Can I say something? Why the hell do people assume I do nothing with my time? My aunt asked me to baby sit this weekend. I agreed because she is giving me a refrigerator for free, well in exchange for babysitting time. But come one...it's turning out to be once a month. Overnight stays too. And even if I wasn't exhausted from being possibly preggo I would have had my period this weekend and I am intolerable during that time. UGH. And my phone was off for an entire week. We couldn't pay the bill. Don't you know as soon as we turned it back on is when she called. During my nap no less. I just said I'd do it. I didn't feel like making a sob story and plus I told my aunt I thought i had a miscarriage in February and she just said oh..you guys didn't learn your lesson the first time? She is referring to us not using condoms. A bit unsympathetic.

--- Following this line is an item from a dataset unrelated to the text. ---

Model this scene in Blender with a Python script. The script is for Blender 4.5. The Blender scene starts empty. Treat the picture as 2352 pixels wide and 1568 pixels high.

My family still sees me as a kid, or at least someone they have to take care of. That's the only reason I ant to just get married. So they would at least see Greg as my caretaker and me as his. Greg's parents do the same thing. That's another reason we decided to have a child. We thought about it and weighed the pros and cons and made the decision based on us and what's best for our family and our situation. We're not telling folks until later because we don't want to hear it like we're school kids who just got pregnant before prom. We're at the baby making age, prime baby making age at that.

And it makes sense. i want to be a stay at home mom. I do eventually want to start a career so I might as well stay home with two if I know I want more than one kid right? It doesn't make sense to start a career that I would have to leave again once the new baby is conceived? No sense at all. Might as well get it over with now. At least get two of them together.

Anyway..going to try to finally get some sleep.